A GUIDE FOR CALCULATING YOUR STARTUPS GROWTH CEILING

Did you know that it’s possible to know in advance when your startups growth is going to hit a plateau and stall?

The bigger your customer base gets, the nearer you’ll get to the point where the amount of churned customers exceeds the number of acquired customers. For every new customer you’ll get, one of the old customers walks out - and your growth stalls. You’ve reached the growth ceiling. 


If your churn rate is low it will take longer to reach this, but the truth is, smaller SaaS often can’t reach the average churn rates.

The studies referred for the average churn rates study larger companies who sell massive systems. It’s a huge effort to get a customer for such systems, but the customers stick to the solutions they choose. And that’s why the studies end up showing average churn rates that many low-touch SaaS with less dedicated customers can never reach.

But even if your churn rate would be low, you’d want to know the growth ceiling anyway.

WHY DO I WANT TO KNOW THE GROWTH CEILING?

The effect of knowing your growth ceiling is similar than having a Startup Death Clock. Knowing the date when your money is going to run out is a brilliant motivator.
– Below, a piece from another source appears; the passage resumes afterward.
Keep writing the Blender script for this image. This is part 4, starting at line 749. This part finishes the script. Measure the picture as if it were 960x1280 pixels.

Likewise, knowing when your business is going to plateau will motivate you to act in advance. The actions that you need to take to break through the ceiling don’t produce results overnight.
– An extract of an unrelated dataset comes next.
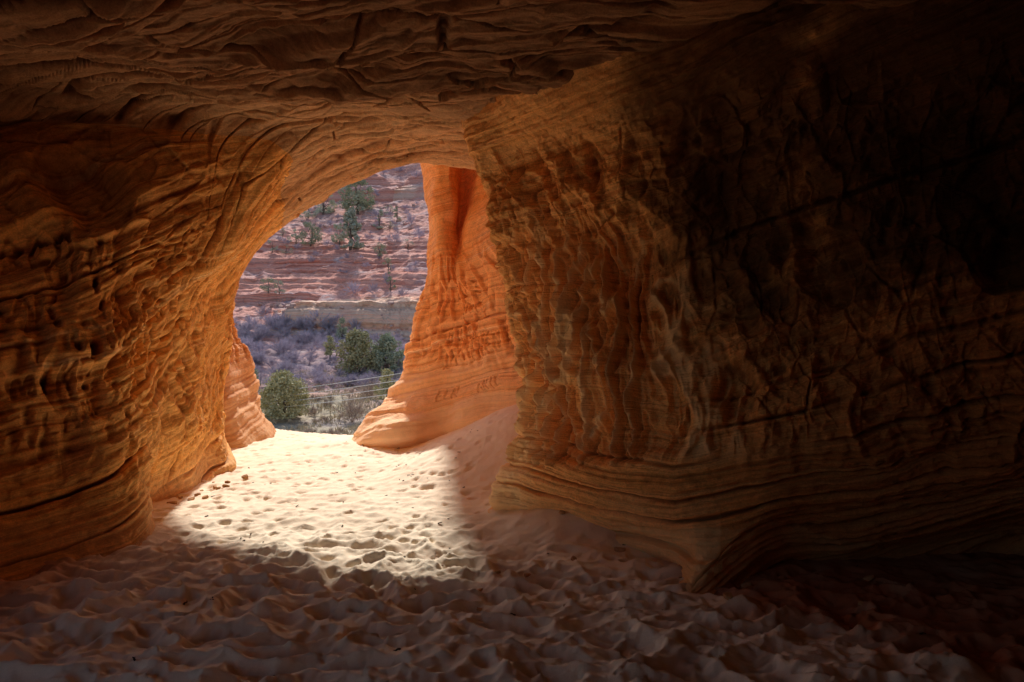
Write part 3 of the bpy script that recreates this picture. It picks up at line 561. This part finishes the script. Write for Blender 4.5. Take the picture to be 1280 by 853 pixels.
def crown_data(seed, H, W, n, leaf, shape='round'):
    r = np.random.default_rng(seed); nc = max(8, int(n/75)); cl = []
    for k in range(nc):
        t = r.uniform(.0, 1); a = r.uniform(0, 2*np.pi)
        rad = (np.sin(np.pi*min(1, t*.75+.22))**.7)*W/2 if shape == 'round' else (1-t)**.6*W/2
        q = r.uniform(.25, 1.25)**.7
        cl.append((np.cos(a)*rad*q, np.sin(a)*rad*q, t*H*.94, r.uniform(.11, .21)*W))
    V = []; Fc = []
    for k in range(n):
        c = cl[r.integers(nc)]; d = r.normal(size=3); d /= np.linalg.norm(d); rr = c[3]*r.uniform(.4, 1.05)
        p = np.array(c[:3])+d*rr*np.array([1, 1, .9]); p[2] = max(p[2], .05*H)
        u = r.normal(size=3); u /= np.linalg.norm(u); w = np.cross(u, r.normal(size=3)); w /= np.linalg.norm(w)
        s_ = leaf*r.uniform(.6, 1.4); i = len(V); V += [p-u*s_*.5, p+w*s_*.35, p+u*s_*.6, p-w*s_*.3]; Fc.append((i, i+1, i+2, i+3))
    return V, Fc, cl
def tube(V, Fc, a, b, ra, rb, n=6):
    a = np.array(a, float); b = np.array(b, float); d = b-a; d /= np.linalg.norm(d)+1e-9
    u = np.cross(d, (.3, .9, .2)); u /= np.linalg.norm(u); w = np.cross(d, u); i = len(V)
    for p, r_ in ((a, ra), (b, rb)):
        for k in range(n):
            t = 2*np.pi*k/n; V.append(p+(u*np.cos(t)+w*np.sin(t))*r_)
    for k in range(n): Fc.append((i+k, i+(k+1) % n, i+n+(k+1) % n, i+n+k))
def juniper(name, label, loc, H, W, mat, seed, n, group=None, shape='round', leaf=None):
    t = thing(name, label, 'tree' if H > 2.2 else 'shrub', loc, group)
    V, Fc, cl = crown_data(seed, H, W, n, leaf or max(.09, .055*H), shape)
    cr = soup('crown', V, Fc, mat, t)
    V = []; Fc = []; r = random.Random(seed)
    top = (r.uniform(-.1, .1)*W, r.uniform(-.1, .1)*W, H*.75); mid = (top[0]*.4+.05*W, top[1]*.4, H*.35)
    tube(V, Fc, (0, 0, -.3), mid, .045*H, .03*H); tube(V, Fc, mid, top, .03*H, .008*H)
    for c in cl[:min(10, len(cl))]:
        f = r.uniform(.15, .6); b = [mid[k]*f*1.3 if k < 2 else mid[2]*(f+.3) for k in range(3)]
        tube(V, Fc, b, (c[0], c[1], c[2]), .014*H, .004*H, 4)
    soup('trunk', V, Fc, M_bark, t)
    return t
def bare(seed, n=1000):
    """bare twiggy bush, one unit high and about 1.4 wide"""
    r = np.random.default_rng(seed); V = []; Fc = []
    stems = []
    for k in range(26):
        a = r.uniform(0, 2*np.pi); e = r.uniform(.25, 1.45); L = r.uniform(.6, 1.05)
        d = np.array([np.cos(a)*np.cos(e)*.85, np.sin(a)*np.cos(e)*.85, np.sin(e)*.95]); stems.append(d*L)
    def twig(p, q, w):
        u = np.cross(q-p, r.normal(size=3)); u /= np.linalg.norm(u)+1e-9; i = len(V)
        V.extend([p-u*w, p+u*w, q+u*w*.3]); Fc.append((i, i+1, i+2))
    for s_ in stems:
        p = np.zeros(3); bend = r.normal(size=3)*.05; m_ = s_*.5+bend; twig(p, m_, .012); twig(m_, s_, .009)
    for k in range(n):
        s_ = stems[r.integers(len(stems))]; t = r.uniform(.3, 1); p = s_*t; d = s_/np.linalg.norm(s_)+r.normal(size=3)*.55
        twig(p, p+d*r.uniform(.1, .28), .008)
    V = [np.array([v[0], v[1], max(v[2], -.05)]) for v in V]
    return V, Fc
# (px, base py, height px, width px, material, name, label)
TR = [
 (355, 523, 57, 48, M_yjun, 'juniper_tree', 'round olive juniper standing alone behind the left end of the wires', 4200, 'round'),
 (448, 468, 54, 44, M_yjun, 'juniper_tree', 'broad olive green juniper below the pale cliff, left of a darker one', 3800, 'round'),
 (484, 466, 48, 34, M_jun, 'juniper_tree', 'dark green juniper standing close beside the stone pillar edge', 3400, 'round'),
 (427, 427, 30, 18, M_jun, 'juniper_tree', 'narrow pointed green juniper at the foot of the pale cliff', 1200, 'cone'),
 (412, 450, 30, 17, M_yjun, 'juniper_tree', 'small olive juniper left of the broad one in the grey brush', 1200, 'cone'),
 (312, 486, 34, 18, M_jun, 'juniper_tree', 'green juniper half hidden behind the left rock spur', 1500, 'round'),
 (483, 502, 40, 28, M_yjun, 'juniper_tree', 'open olive juniper crossed by the wires, beside the pillar foot', 1500, 'cone'),
 (320, 516, 26, 16, M_pale, 'juniper_tree', 'pale green small juniper low beside the left rock spur', 900, 'round'),
 (447, 268, 38, 28, M_jun, 'juniper_tree', 'largest green juniper high on the red slope near the arch', 1700, 'round'),
 (438, 312, 44, 22, M_pale, 'juniper_tree', 'tall ragged juniper growing just below the largest one on the slope', 1700, 'cone'),
 (388, 308, 24, 22, M_jun, 'juniper_tree', 'mid green juniper on the left part of the red slope', 1200, 'round'),
 (424, 304, 22, 14, M_pale, 'juniper_tree', 'slim juniper left of the tall ragged one', 800, 'round'),
 (385, 273, 18, 16, M_pale, 'juniper_tree', 'pale juniper close under the curve of the arch', 700, 'round'),
 (404, 268, 26, 20, M_pale, 'juniper_tree', 'greyish spreading juniper between the arch and the largest juniper', 900, 'round'),
 (474, 322, 15, 16, M_jun, 'juniper_shrub', 'round dark green shrub alone on bare red soil', 800, 'round'),
 (487, 269, 11, 10, M_jun, 'juniper_shrub', 'small green shrub under the upper pale ledge', 400, 'round'),
 (496, 277, 15, 8, M_jun, 'juniper_shrub', 'narrow green shrub right of a small one under the upper ledge', 400, 'cone'),
 (474, 287, 22, 10, M_pale, 'juniper_shrub', 'tall pale shrub right of the largest juniper', 500, 'round'),
 (487, 288, 8, 14, M_yjun, 'juniper_shrub', 'low spreading olive shrub in the middle of the upper slope', 400, 'round'),
 (509, 311, 9, 14, M_pale, 'juniper_shrub', 'low pale green shrub near the pillar on the red slope', 400, 'round'),
 (485, 339, 14, 11, M_jun, 'juniper_shrub', 'green shrub growing on the red ledges above grey bushes', 400, 'round'),
 (488, 363, 20, 8, M_jun, 'juniper_shrub', 'slim green shrub at the lip above the pale cliff', 400, 'round'),
 (335, 366, 16, 18, M_jun, 'juniper_shrub', 'wide green shrub left at the foot of the red ledges', 700, 'round'),
 (349, 368, 14, 12, M_pale, 'juniper_shrub', 'paler shrub next to the wide green one by the red ledges', 500, 'round'),
 (353, 297, 9, 10, M_pale, 'juniper_shrub', 'small pale shrub near the left curve of the arch', 300, 'round'),
 (340, 316, 13, 9, M_pale, 'juniper_shrub', 'grey green shrub hard against the arch edge', 300, 'round'),
 (357, 317, 10, 12, M_jun, 'juniper_shrub', 'dark low shrub on the rim of the red ledges at left', 300, 'round'),
 (370, 304, 14, 12, M_pale, 'juniper_shrub', 'faded green shrub left of the mid green juniper', 400, 'round'),
]
for k, (tx, ty, hp, wp, mt, nm, lb, n, shp) in enumerate(TR):
    x, d, z = ground_hit(tx, ty); q_ = 1.22 if ty < 375 else 1.; juniper(nm, lb, (x, d, z), hp*q_/F*d, wp*q_*1.05/F*d, mt, 100+k, int(n*1.7), 'junipers on the canyon side', shp)
bm_a = [bare(s_) for s_ in (1, 2, 3, 4)]
bmesh_ = []
for k, (V, Fc) in enumerate(bm_a):
    for mt in (M_brush, M_tan):
        me = bpy.data.meshes.new('bush'); me.from_pydata([tuple(v) for v in V], [], Fc); me.materials.append(mt); bmesh_.append(me)
def bush(px_, py_, wp, hp, tan=0, label=None, group='bare grey bushes on the canyon side'):
    x, d, z = ground_hit(px_, py_)
    o = bpy.data.objects.new('bare_bush', bmesh_[2*random.randrange(4)+tan]); COL.objects.link(o)
    o.location = (x, d, z-.05); w = wp/F*d/1.35; h = hp/F*d
    o.scale = (w, w, h); o.rotation_euler[2] = random.uniform(0, 6.28)
    tag(o, label or ('dry tan leafless bush on the grassy canyon bottom' if tan else 'grey leafless bush among others on the canyon side'), 'bush', group if not tan else 'dry tan bushes on the canyon bottom')
for a in ((384, 284, 10, 8, 'grey bush beside the pale juniper on the upper left slope'), (411, 293, 12, 8, None), (409, 308, 14, 8, None), (443, 367, 24, 16, 'widest blue grey bush on the lip above the pale cliff'),
          (466, 367, 18, 14, 'blue grey bush right of the widest one on the cliff lip'), (484, 356, 16, 15, None), (502, 371, 14, 12, 'last grey bush on the cliff lip beside the pillar'), (514, 280, 18, 14, None), (524, 298, 16, 15, None), (493, 302, 18, 12, None),
          (396, 320, 14, 7, None), (399, 406, 32, 18, None), (445, 418, 26, 18, 'large blue grey bush in front of the pale cliff'), (330, 396, 20, 14, None), (310, 414, 20, 14, None), (374, 414, 26, 18, None), (352, 412, 16, 12, None), (470, 272, 14, 9, None), (460, 300, 12, 8, None), (500, 215, 18, 8, None), (480, 218, 14, 7, None), (520, 222, 14, 9, None)):
    bush(a[0], a[1], a[2], a[3], 0, a[4])
rb = random.Random(5)
for k in range(205):
    tx = rb.uniform(290, 520); ty = rb.uniform(402, 486)
    if ty < 422 and tx > 425: continue
    s_ = rb.uniform(.7, 1.3); bush(tx, ty, 23*s_, 13*s_, 0)
for k in range(60):
    bush(rb.uniform(325, 528), rb.uniform(235, 345), rb.uniform(6, 13), rb.uniform(4, 8), 0)
for k in range(44):
    tx = rb.uniform(325, 480); ty = rb.uniform(484, 545); s_ = rb.uniform(.6, 1.2); bush(tx, ty, 15*s_, 8*s_, 1)
bush(440, 528, 44, 36, 1, 'biggest dry tan bush, left of the foot of the stone pillar'); bush(462, 500, 34, 24, 1, 'tan bush behind the biggest one near the pillar'); bush(415, 548, 26, 14, 1, 'low tan bush just over the lip of the sand')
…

Especially improving churn often takes time. The seeds of the churn are sown when you acquire a customer. Sometimes the actions needed to improve churn are almost mini-pivots, like moving your focus from consumers to businesses. But just imagine how long it will take before that type of change is visible in the actual churn figures!

HOW IS THE GROWTH CEILING CALCULATED?

Growth ceiling is the most revenue/customers that your SaaS can achieve with its current dynamics.

You can calculate the maximum number of customers by dividing the number of new customers by your churn rate percentage.

After that, you can easily calculate your maximum revenue by multiplying the maximum number of customers with the average revenue per user (ARPU).

To get more reliable results, you should use long-time averages (or annual values), but in principle you can pick any time-frame. Just make sure you use stable figures and have the same time-frame for both new customers and churn rate.

I’m using monthly values in the following example.

If you acquire 20 new customers each month and your monthly customer churn rate is 10%, your customer base is not going to grow to over 200 customers. Not unless you improve your metrics.

And if the average revenue per user is $27, then those 200 customers will end up paying you $5,400 per month.

OK, HOW DO I BREAK THROUGH THE CEILING?

You’ll do that by improving your business and the actual actions depend on your situation.

Of course, there are only three factors here:

  1. Customers you acquire

  2. Customers you lose

  3. Money you get from a single customer

If you can budge any of them, your growth ceiling will shift higher.

You can get more details and ideas from Joel’s superb growth ceiling article Driving SaaS Growth Through The Customer Lifecycle.

While using SaaS Compass I’ve seen how business dynamics change when the figures pass certain tipping points, so I definitely believe in the growth phases thinking that Joel presents in that article. It’s just sometimes hard to see in which phase you are in. But the more we use metrics like growth ceiling, the easier it will be to know which levers you need to pull to get more money.